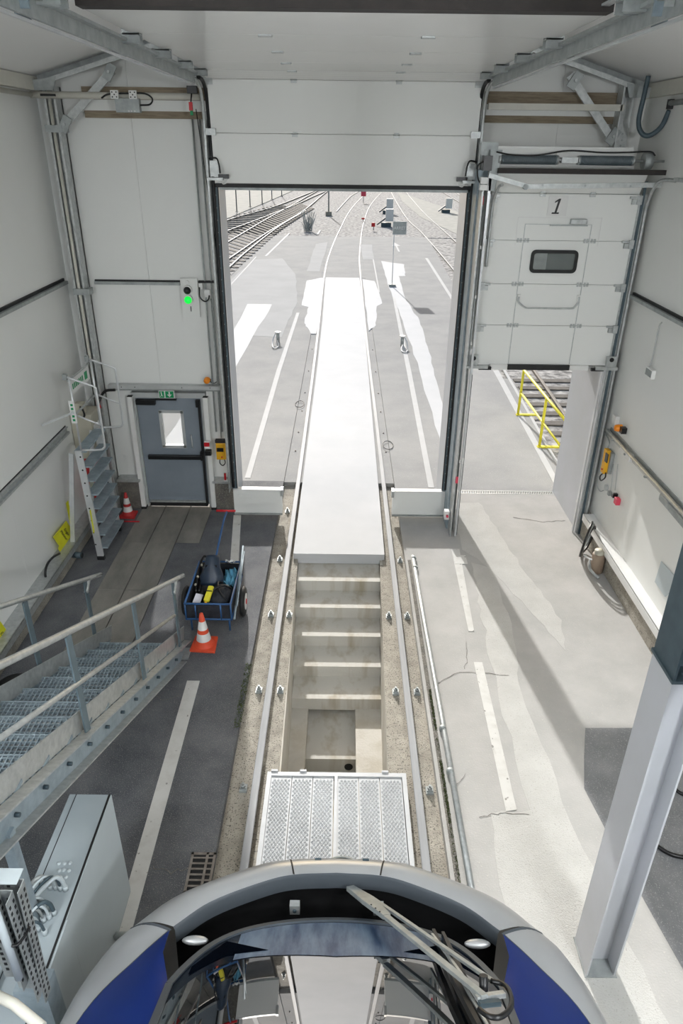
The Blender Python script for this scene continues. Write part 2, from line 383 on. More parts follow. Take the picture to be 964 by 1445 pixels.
b = MB(); b.cyl((0.12, yl-0.67, zs-0.26), (0.12, yl-0.69, zs-0.26), 0.05, 14); b.build('drain_hole', 'black', pit)
b = MB(); b.box(-0.66, 0.62, 8.80, 8.98, -2.3, -0.12); b.build('end_wall', 'pit_stain', pit)

# white slab between the rails, running out of the hall
slab('track_slab', [[(-0.69, 8.74), (0.63, 8.74), (0.66, 20), (0.68, 28), (0.665, 32.4), (-0.83, 32.4), (-0.72, 24), (-0.69, 18)]], -0.16, 0.0, 'white_slab', kind='structure')

# outdoor ground
gr = struct('ground')
slab('asphalt', [rect(-70, -1.02, 11.2, 48.0), rect(0.92, 3.98, 10.92, 48.0), rect(3.98, 6.0, 10.92, 12.2)], -0.30, -0.001, 'asphalt_out', gr)
slab('asphalt', [[(-1.02, 32.4), (0.92, 32.4), (0.92, 48), (-1.02, 48)]], -0.30, -0.012, 'asphalt_out', gr)
slab('track_bed', [rect(-1.015, -0.62, 11.2, 32.4), rect(0.58, 0.915, 11.2, 32.4)], -0.4, -0.02, 'asphalt_out', gr)
slab('ballast', [rect(-140, 140, 48.0, 200)], -0.3, -0.03, 'ballast', gr)
slab('asphalt', [[(3.98, 17.5), (4.6, 30), (5.3, 48), (3.98, 48)], [(3.98, 12.2), (4.05, 12.2), (4.3, 17.5), (3.98, 17.5)]], -0.30, -0.001, 'asphalt_out', gr)
slab('ballast', [[(3.98, 12.2), (60, 12.2), (60, 48.0), (3.98, 48.0)]], -0.3, -0.06, 'ballast', gr)
slab('ballast', [[(-40, 20.0), (-5.2, 20.0), (-4.95, 38.4), (-4.5, 48.2), (-40, 48.2)]], -0.1, 0.012, 'ballast', gr)
slab('earth', [[(-60, 30), (-12.5, 36), (-9.6, 52), (-7.5, 80), (-5.5, 110), (-60, 110)]], -0.1, 0.03, 'earth', gr)
slab('earth', [[(6.5, 96), (11.0, 60), (9.0, 50.0), (7.5, 50), (6.2, 62), (5.9, 80)]], -0.1, -0.01, 'earth', gr)
# pale worn areas and bright fresh patches outside
slab('pale_patch', [ragged(q_) for q_ in [[(-4.6, 22), (-1.9, 21.5), (-1.75, 27), (-2.2, 33), (-3.2, 38), (-4.55, 37.5), (-5.0, 30), (-5.1, 24)],
                    [(-1.75, 34), (-1.15, 34), (-1.0, 45), (-1.7, 44)], [(0.95, 38), (1.5, 38), (1.6, 44), (0.9, 44)]]], -0.02, 0.003, 'asphalt_pale', gr)
slab('pale_patch', [ragged(q_) for q_ in [[(1.85, 37.5), (2.95, 36.5), (2.75, 33), (2.45, 33.0), (2.35, 28), (2.55, 24), (2.45, 20), (2.3, 16), (2.05, 12.5), (1.95, 12.5), (2.0, 18), (1.98, 24), (1.85, 30)]]], -0.02, 0.003, 'white_slab', gr)
slab('pale_patch', [ragged(q_) for q_ in [[(-3.55, 12.2), (-3.1, 12.2), (-2.85, 18), (-2.65, 26.4), (-3.55, 26.4), (-3.4, 18)]]], -0.02, 0.004, 'white_slab', gr)
slab('pale_patch', [ragged(q_) for q_ in [[(-1.62, 31.5), (-1.0, 32.3), (-0.86, 32.2), (-0.86, 22.0), (-1.02, 22.0), (-1.3, 23.4), (-1.28, 26), (-1.55, 26.3)],
                    [(0.80, 22.5), (1.05, 23.2), (1.2, 26.3), (1.42, 26.8), (1.3, 31.6), (0.80, 32.0)]]], -0.06, 0.004, 'white_slab', gr)
slab('painted_line', [[(-1.72, 11.3), (-1.62, 11.3), (-1.62, 18.0), (-1.55, 25), (-1.66, 25), (-1.74, 18)], [(1.50, 11.0), (1.60, 11.0), (1.78, 18.0), (1.98, 28.0), (1.88, 28.0), (1.66, 18)],
                      [(-4.80, 28), (-4.74, 28), (-4.55, 38.4), (-4.62, 38.4)], [(-4.18, 38.7), (-4.06, 38.7), (-3.58, 49.4), (-3.7, 49.4)], [(-1.85, 48.8), (-1.72, 48.8), (-1.62, 51.3), (-1.75, 51.3)],
                      [(4.10, 27.0), (4.22, 27.0), (4.34, 38.7), (4.20, 38.7)], [(1.38, 29), (1.43, 29), (1.5, 38), (1.44, 38)], [(3.73, 11.2), (3.84, 11.2), (4.10, 18.2), (3.95, 18.2)],
                      [(2.95, 41.0), (3.05, 41.0), (3.05, 43.5), (3.25, 43.5), (3.0, 45.0), (2.75, 43.5), (2.95, 43.5)], [(3.97, 11.1), (4.02, 11.1), (4.6, 26), (4.5, 26)]], -0.02, 0.006, 'paint_bright', gr)

# rails -------------------------------------------------------------
def rail_path(pts, smooth=6):
    pts = [Vector((x, y, 0)) for x, y in pts]; q = [pts[0]*2-pts[1]]+pts+[pts[-1]*2-pts[-2]]; out = []
    for i in range(1, len(q)-2):
        for k in range(smooth):
            t = k/smooth; a, b_, c, d = q[i-1], q[i], q[i+1], q[i+2]
            out.append(0.5*((2*b_)+(c-a)*t+(2*a-5*b_+4*c-d)*t*t+(3*b_-a-3*c+d)*t**3))
    out.append(pts[-1]); return out
def sweep(b, path, prof, ztop, closed=True):
    rows = []
    for i, p in enumerate(path):
        d = (path[min(i+1, len(path)-1)]-path[max(i-1, 0)]); d.z = 0; d.normalize(); s_ = Vector((d.y, -d.x, 0))
        rows.append([p+s_*x+Vector((0, 0, ztop+z)) for x, z in prof]+[p+s_*prof[0][0]+Vector((0, 0, ztop+prof[0][1]))])
    b.grid(rows, False)
HEAD = [(-.036, -.004), (-.030, 0), (.030, 0), (.036, -.004), (.034, -.032), (-.034, -.032)]
BODY = [(-.010, -.030), (.010, -.030), (.012, -.11), (.065, -.125), (.065, -.135), (-.065, -.135), (-.065, -.125), (-.012, -.11)]
def rail(parent, pts, z=0.0, w_=1.0):
    path = rail_path(pts)
    hb = MB(); sweep(hb, path, [(x*w_, zz) for x, zz in HEAD], z); o = hb.build('rail', 'rail', parent)
    bb = MB(); sweep(bb, path, [(x*w_, zz) for x, zz in BODY], z); bb.build('rail_web', 'rail_side', o)
    return o
tr = thing('railway_track', 'straight railway track running out of the hall over the pit and curving away outside', 'track', (0, 8.9, -0.13))
rail(tr, [(-.765, -6), (-.765, 3), (-.765, 8), (-.77, 14), (-.80, 21), (-.90, 33), (-.80, 40.4), (-.38, 51.4), (.64, 70.7), (2.93, 96.4), (6.5, 125)])
rail(tr, [(.735, -6), (.735, 3), (.735, 8), (.725, 14), (.70, 21.3), (.73, 33.2), (.82, 40.6), (1.33, 55.4), (2.45, 74.0), (4.7, 96.8), (8.2, 125)])
def clip(x, y, sd, z=-0.09):
    b = MB(); b.box(x-.035, x+.035, y-.045, y+.045, z, z+.018); b.box(x-.028, x+.028, y-.022, y+.022, z+.018, z+.034)
    b.cyl((x, y, z+.034), (x, y, z+.060), .022, 6); b.cyl((x, y, z+.060), (x, y, z+.080), .012, 8)
    return b
cy = [(8.7, 1, 1), (7.35, 1, 1), (5.95, 1, 1), (4.62, 1, 0), (10.2, 1, 0)]
for y, o1, o2 in cy:
    for s_, x in ((-1, -.765), (1, .735)):
        clip(x+s_*.12, y, s_).build('rail_clip', 'galv_dull', tr)
        if o2 and y < 8: clip(x-s_*.115, y, s_).build('rail_clip', 'galv_dull', tr)
for y in (12.6, 13.6, 14.9, 16.2, 18.0, 20.2):
    for s_, x in ((-1, -.775), (1, .715)): clip(x+s_*.13, y, s_, -.08).build('rail_clip', 'rail_side', tr)

def sleepers(parent, la, lb, n, t0, t1):
    for i in range(n):
        t = t0+(t1-t0)*i/(n-1)
        pa = la(t); pb = lb(t); d = (pb-pa).normalized()
        b = MB(); b.bar(pa-d*.45+V(0, 0, -.01), pb+d*.45+V(0, 0, -.01), .26, .10); b.build('sleeper', 'sleeper', parent)
def along(pts):
    path = rail_path(pts, 12); L = [0]
    for i in range(len(path)-1): L.append(L[-1]+(path[i+1]-path[i]).length)
    def f(t):
        s_ = t*L[-1]
        for i in range(len(L)-1):
            if s_ <= L[i+1]: return path[i].lerp(path[i+1], (s_-L[i])/(L[i+1]-L[i]))
        return path[-1]
    return f
sw = thing('railway_track', 'pair of switch tracks on sleepers crossing the ballast at the left beyond the yard', 'track', (-5.5, 45, 0))
sA = [(-9.9, 42), (-8.9, 56.2), (-6.35, 70.9), (-3.64, 95), (2.0, 140)]
sB = [(-8.9, 37), (-7.8, 49), (-6.75, 56.5), (-4.65, 72.8), (-2.54, 92.5), (3.2, 135)]
sC = [(-7.6, 31), (-6.86, 43.3), (-5.94, 58.7), (-4.92, 72.8), (-3.97, 87.1), (-1.5, 120)]
sD = [(-6.6, 28), (-5.82, 36.9), (-5.01, 49.3), (-3.54, 66.7), (-2.1, 95.4), (0.5, 130)]
sE = [(-5.6, 25), (-5.39, 34.4), (-5.22, 40.5), (-4.60, 52.8), (-3.4, 66)]
for q in (sA, sB, sC, sD, sE): rail(sw, q, 0.10)
sleepers(sw, along([(-8.2, 33), (-7.5, 44), (-6.4, 58.7), (-4.8, 76)]), along([(-5.6, 30), (-5.2, 38), (-4.5, 52), (-3.0, 69)]), 40, 0, 1)
sleepers(sw, along([(-9.7, 47), (-8.7, 58), (-6.3, 72)]), along([(-8.0, 47), (-7.0, 56.5), (-5.0, 70.8)]), 20, 0, 1)
t3 = thing('railway_track', 'railway track running diagonally across the ballast right of the signal lamps', 'track', (6, 50, 0))
rail(t3, [(4.9, 25), (5.18, 34.3), (5.16, 50.4), (4.94, 62.5), (5.65, 96.9), (6.4, 130)], 0.02)
rail(t3, [(6.6, 30), (6.78, 44.7), (6.80, 53.2), (6.86, 68.2), (7.54, 97.3), (8.4, 130)], 0.02)
t4 = thing('railway_track', 'distant railway track at the far right edge of the yard', 'track', (12, 80, 0))
rail(t4, [(10.9, 55), (11.66, 77.2), (12.04, 98.2), (12.5, 130)], 0.05); rail(t4, [(12.6, 55), (13.31, 88), (13.69, 98.6), (14.1, 130)], 0.05)
t5 = thing('railway_track', 'short far track between the main track and the signal post', 'track', (0.5, 85, 0))
rail(t5, [(-0.75, 66), (-0.3, 73), (0.6, 86), (1.71, 96.1), (4, 120)], 0.04)
t6 = thing('railway_track', 'rusty railway track beyond the yellow railing outside the small door', 'track', (5.4, 15, 0))
rail(t6, [(4.75, 11.5), (4.95, 16), (5.1, 20), (5.25, 24)], 0.04).data.materials[0] = M['rail_side']
for i in range(9):
    b = MB(); b.box(4.35, 6.9, 12.4+i*.62, 12.64+i*.62, -.16, -.03); b.build('sleeper', 'sleeper', t6)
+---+
DIRECTION →
Write out again, exactly, the lines from the start of the listing up to the line containing "0.0, 'white_slab', kind='structure')", with both ends and without pictures.

REPLY →
The Blender Python script for this scene continues. Write part 2, from line 383 on. More parts follow. Take the picture to be 964 by 1445 pixels.
b = MB(); b.cyl((0.12, yl-0.67, zs-0.26), (0.12, yl-0.69, zs-0.26), 0.05, 14); b.build('drain_hole', 'black', pit)
b = MB(); b.box(-0.66, 0.62, 8.80, 8.98, -2.3, -0.12); b.build('end_wall', 'pit_stain', pit)

# white slab between the rails, running out of the hall
slab('track_slab', [[(-0.69, 8.74), (0.63, 8.74), (0.66, 20), (0.68, 28), (0.665, 32.4), (-0.83, 32.4), (-0.72, 24), (-0.69, 18)]], -0.16, 0.0, 'white_slab', kind='structure')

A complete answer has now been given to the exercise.